『美味しんぼ』栗田ゆう子、「聖人君子」ではない説を検証 読者を驚かせた厳しすぎる発言といえば?

昨今公式YouTubeチャンネルでアニメ版が公開され、Xではダイジェスト動画がアップされている料理漫画『美味しんぼ』。刺激的な発言や内容が話題となり、かつてのファンはもちろん、連載当時を知らない世代からも支持を集めている。

そのなかで話題となっているが、主要人物の1人である栗田ゆう子の発言だ。栗田は山岡士郎や海原雄山、富井副部長、大原社主などクセの強いメンバーのなかで「聖人君子」のようなイメージを持つ人も多いが、実はかなり強気な発言をすることも。Xでは「ちょっと厳しい栗田さん」というハッシュタグでまとめられているほど話題となっている。今回はそんな栗田の厳しい発言の一部を紹介したい。

「山岡さんはここのおスシを食べる資格ないわねっ」

銀座の寿司屋「銀五郎」のオヤジが、客に高圧的な態度を取り続けたうえ、栗田に「スーパーのパックの寿司でも食ってりゃいいんだ」と吐き捨てたことに激怒した山岡。元銀座一と言われた名職人で、現在は佃島の「しんとみ寿司」を営む富二郎と対決させ、おごり高ぶった銀五郎の鼻をへし折った。

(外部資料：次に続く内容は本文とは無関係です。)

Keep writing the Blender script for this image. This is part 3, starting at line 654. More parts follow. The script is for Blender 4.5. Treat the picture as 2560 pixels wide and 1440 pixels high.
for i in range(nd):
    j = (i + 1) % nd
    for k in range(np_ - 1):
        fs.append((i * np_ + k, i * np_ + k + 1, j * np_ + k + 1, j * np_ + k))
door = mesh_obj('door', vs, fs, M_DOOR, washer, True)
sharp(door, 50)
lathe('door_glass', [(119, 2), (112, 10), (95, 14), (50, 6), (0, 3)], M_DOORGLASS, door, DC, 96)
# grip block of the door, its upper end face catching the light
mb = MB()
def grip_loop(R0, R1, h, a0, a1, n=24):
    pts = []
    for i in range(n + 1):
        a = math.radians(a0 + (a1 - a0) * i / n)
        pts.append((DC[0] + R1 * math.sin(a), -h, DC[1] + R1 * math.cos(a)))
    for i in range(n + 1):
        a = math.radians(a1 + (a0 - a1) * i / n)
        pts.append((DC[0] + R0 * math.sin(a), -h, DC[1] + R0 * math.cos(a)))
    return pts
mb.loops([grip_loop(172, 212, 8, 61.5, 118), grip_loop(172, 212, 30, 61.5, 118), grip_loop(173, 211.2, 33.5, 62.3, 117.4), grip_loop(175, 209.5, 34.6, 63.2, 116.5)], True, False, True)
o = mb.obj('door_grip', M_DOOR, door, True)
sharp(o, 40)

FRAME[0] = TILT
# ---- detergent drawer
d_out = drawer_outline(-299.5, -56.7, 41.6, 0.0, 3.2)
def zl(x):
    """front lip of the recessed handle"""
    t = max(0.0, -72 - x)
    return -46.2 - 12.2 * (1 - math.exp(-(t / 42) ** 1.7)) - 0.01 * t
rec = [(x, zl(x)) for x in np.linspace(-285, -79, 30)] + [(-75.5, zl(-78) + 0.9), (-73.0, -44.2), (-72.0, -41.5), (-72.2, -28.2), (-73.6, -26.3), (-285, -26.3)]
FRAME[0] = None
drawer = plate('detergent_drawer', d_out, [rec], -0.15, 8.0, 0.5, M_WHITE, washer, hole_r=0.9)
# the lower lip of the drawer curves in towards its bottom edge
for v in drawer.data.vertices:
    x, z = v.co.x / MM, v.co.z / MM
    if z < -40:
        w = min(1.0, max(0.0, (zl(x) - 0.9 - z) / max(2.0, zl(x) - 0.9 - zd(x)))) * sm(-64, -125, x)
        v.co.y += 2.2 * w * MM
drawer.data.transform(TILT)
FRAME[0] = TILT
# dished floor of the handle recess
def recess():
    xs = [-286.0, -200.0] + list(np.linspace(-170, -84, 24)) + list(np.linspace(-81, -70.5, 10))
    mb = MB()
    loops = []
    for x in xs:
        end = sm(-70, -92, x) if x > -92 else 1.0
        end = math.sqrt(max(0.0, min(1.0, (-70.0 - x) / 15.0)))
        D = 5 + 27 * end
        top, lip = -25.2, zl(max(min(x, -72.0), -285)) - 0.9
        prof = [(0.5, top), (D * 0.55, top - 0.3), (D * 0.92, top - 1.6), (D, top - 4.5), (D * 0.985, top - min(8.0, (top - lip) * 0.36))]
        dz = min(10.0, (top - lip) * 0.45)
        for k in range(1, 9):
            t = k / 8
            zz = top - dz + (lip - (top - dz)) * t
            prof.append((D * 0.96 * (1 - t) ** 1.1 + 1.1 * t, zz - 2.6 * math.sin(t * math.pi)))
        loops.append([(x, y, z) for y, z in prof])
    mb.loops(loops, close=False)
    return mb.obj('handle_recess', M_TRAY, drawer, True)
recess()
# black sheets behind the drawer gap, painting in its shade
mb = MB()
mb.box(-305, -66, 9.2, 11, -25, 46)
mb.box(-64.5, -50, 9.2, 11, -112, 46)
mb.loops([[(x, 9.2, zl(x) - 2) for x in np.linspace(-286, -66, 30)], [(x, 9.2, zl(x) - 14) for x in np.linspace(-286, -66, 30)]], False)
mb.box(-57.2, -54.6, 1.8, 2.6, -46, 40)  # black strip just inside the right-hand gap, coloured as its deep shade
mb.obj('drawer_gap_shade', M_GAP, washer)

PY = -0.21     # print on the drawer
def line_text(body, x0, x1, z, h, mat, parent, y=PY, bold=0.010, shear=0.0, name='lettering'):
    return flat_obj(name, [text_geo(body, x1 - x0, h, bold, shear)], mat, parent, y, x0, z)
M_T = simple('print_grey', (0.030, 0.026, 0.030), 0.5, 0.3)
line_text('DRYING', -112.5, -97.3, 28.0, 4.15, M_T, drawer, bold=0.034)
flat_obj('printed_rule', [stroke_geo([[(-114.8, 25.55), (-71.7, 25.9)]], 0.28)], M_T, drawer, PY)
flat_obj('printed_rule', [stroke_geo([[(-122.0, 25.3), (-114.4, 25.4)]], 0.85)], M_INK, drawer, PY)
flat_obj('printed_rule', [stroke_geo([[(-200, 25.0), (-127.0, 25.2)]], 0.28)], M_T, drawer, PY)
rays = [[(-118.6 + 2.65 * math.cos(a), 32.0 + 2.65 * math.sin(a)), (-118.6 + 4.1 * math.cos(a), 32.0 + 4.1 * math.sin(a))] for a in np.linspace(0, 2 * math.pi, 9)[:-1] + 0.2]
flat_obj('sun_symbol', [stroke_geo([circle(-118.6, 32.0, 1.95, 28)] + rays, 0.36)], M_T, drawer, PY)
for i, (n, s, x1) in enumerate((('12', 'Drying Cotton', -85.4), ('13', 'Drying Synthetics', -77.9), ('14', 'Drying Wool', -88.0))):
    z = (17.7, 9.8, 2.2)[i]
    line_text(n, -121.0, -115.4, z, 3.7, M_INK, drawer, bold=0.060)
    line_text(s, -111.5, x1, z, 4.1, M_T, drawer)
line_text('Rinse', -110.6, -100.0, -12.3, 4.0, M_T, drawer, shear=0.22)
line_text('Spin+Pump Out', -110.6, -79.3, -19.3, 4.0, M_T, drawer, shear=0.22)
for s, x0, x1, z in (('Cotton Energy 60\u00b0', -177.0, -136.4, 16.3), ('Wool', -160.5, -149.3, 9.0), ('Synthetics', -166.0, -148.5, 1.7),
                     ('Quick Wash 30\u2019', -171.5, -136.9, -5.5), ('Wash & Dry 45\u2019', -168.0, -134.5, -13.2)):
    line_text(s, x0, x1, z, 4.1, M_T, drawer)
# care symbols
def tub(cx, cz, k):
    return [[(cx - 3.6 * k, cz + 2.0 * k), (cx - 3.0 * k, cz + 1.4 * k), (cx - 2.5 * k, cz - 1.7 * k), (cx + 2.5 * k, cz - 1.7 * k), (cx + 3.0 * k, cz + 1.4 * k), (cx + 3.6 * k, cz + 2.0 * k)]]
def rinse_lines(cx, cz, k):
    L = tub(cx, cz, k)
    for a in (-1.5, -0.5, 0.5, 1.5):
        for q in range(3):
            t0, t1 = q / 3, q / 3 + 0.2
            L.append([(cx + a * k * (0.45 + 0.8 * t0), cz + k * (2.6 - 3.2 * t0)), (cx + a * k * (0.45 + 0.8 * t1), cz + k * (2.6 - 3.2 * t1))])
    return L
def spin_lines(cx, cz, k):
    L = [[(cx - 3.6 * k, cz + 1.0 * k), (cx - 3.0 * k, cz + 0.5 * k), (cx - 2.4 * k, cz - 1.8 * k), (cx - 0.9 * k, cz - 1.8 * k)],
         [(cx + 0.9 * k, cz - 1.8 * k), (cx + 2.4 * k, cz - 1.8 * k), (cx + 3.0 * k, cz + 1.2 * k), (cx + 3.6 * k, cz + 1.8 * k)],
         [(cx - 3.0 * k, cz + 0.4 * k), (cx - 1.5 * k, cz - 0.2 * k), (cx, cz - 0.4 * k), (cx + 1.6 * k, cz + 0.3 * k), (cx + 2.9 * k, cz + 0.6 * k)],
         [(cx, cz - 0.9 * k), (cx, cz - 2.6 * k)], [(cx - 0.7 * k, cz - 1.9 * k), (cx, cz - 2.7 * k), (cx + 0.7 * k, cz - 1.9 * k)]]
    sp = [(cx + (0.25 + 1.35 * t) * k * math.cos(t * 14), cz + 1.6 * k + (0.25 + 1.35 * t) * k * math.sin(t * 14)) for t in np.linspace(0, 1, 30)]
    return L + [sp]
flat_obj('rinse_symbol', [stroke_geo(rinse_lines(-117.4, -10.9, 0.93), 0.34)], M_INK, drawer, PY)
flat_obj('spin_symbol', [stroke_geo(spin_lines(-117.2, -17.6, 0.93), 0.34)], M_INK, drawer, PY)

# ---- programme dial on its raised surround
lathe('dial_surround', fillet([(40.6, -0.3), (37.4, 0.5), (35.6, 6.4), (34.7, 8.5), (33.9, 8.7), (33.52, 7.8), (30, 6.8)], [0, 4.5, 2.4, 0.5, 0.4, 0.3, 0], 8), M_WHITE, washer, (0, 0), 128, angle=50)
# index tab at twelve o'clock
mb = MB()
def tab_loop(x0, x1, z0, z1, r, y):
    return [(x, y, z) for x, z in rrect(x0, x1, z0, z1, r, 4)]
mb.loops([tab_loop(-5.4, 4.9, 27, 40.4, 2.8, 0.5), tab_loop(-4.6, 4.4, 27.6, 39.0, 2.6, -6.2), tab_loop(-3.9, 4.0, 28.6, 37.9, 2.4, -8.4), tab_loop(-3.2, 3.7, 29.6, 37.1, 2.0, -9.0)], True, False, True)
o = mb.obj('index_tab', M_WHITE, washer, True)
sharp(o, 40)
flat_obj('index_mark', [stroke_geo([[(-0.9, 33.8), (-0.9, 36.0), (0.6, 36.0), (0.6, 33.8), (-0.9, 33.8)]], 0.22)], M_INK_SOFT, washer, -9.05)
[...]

その後、山岡と栗田、大原社主とともに富二郎の寿司を味わうことに。富二郎が銀座から佃島に店を移したことについて「社用族や食通相手ではなく、気心のしれた人たちに質素で飾り気のない真心のこもった商売をしたいと思った」と語ると、栗田は感銘を受け「おじいさんに握ってもらうと、すごくくつろいで楽しい気持ちになってくる」と笑った。
山岡はこれを受けて「食い物は心さ。究極のメニューなんて言うが、その心をメニューにどう表せというのか。表せっこない!」と当時発足してなかった「究極のメニュー」をバッサリ切る。

すると栗田は「山岡さんはここのおスシを食べる資格ないわねっ。このおじいさんは真心を握ろうと一生懸命やっているのに、山岡さんはどうなの。グータラでなにもしないで、えらそうに能書きたれているだけじゃないの」と新入社員にもかかわらず、先輩社員を「ボロカス」に叩きのめしてみせた。

「究極のメニュー」発足以前の山岡はグータラで尊敬されない社員だったようだが、それでも歳の離れた先輩を「ボロカス」にやりこめてしまうのは、相当な気の強さを持っていないと、できないのでは。

「山岡さんもさめ皮でおろすといいんじゃないかしら!」

縁談がまとまりかけていたものの、父親同士の揉め事で破談になってしまった会社社長の佐橋。会食の席で庄田が突然怒り出したことから大原社主を頼り、山岡に相談が回ってくる。

庄田はわさび園を経営しており、佐橋がわさびを醤油に溶かしたこと、わさびおろしで擦ったことに腹を立てたことが判明。鮫皮のわさびおろしを使う、刺身の上に載せて食べるなどすることで、誤解が解け、和解。縁談もまとまった。

文化部で谷村部長が「縁談がまとまったそうだ」と話すと、お局軍団の荒川絹江(当時田畑)が「人のことよりそろそろ自分のことを考えても良いころないのかしらね?」と嫌味を放つ。富井副部長も「山岡はピリっとしたところがない。縁談はまとまらない」と追い打ちをかけた。

すると栗田も「山岡さんも鮫皮で下ろすといいんじゃないかしら」とポツリ。この嫌味に山岡は新聞を丸め、叩こうとしていた。これは6巻のエピソードであり、栗田はまだまだ新入社員の域を出していない。それでも嫌味をぶつけてくる精神力の強さは凄まじいものがある。

「典型的成金根性ね」

大原社主の紹介で料亭にて鶴森運輸の鶴森会長と食事をすることになった山岡と栗田。鶴森は古九谷の高価な皿や純金の鍋を見せびらかす。

純金の鍋について鶴森が「純金は熱伝導が高いから鍋にもってこいなんです」と胸を張ると、大原社主は「古九谷の大皿に純金の鍋か。これは鶴森会長だからできることです」と歯の浮くようなお世辞を口にする。

鶴森が「百万石の大名でもこんな凄い鍋は持ってなかったでしょうな」と高笑いすると、栗田は心の中で「私たちを招待したかったのは、この鍋をじまんしたかったからなのね。典型的成金根性」と厳しい言葉を浴びせていた。鶴森が成金根性を持っていることは間違いなさそう。心の中とはいえ、それをバッサリ指摘するのは、なかなかできないことではないか。

物語序盤に見せたかわいらしさと、時折見せる厳しさと気の強さ。栗田は男性が好きになる要素をたくさん持っている。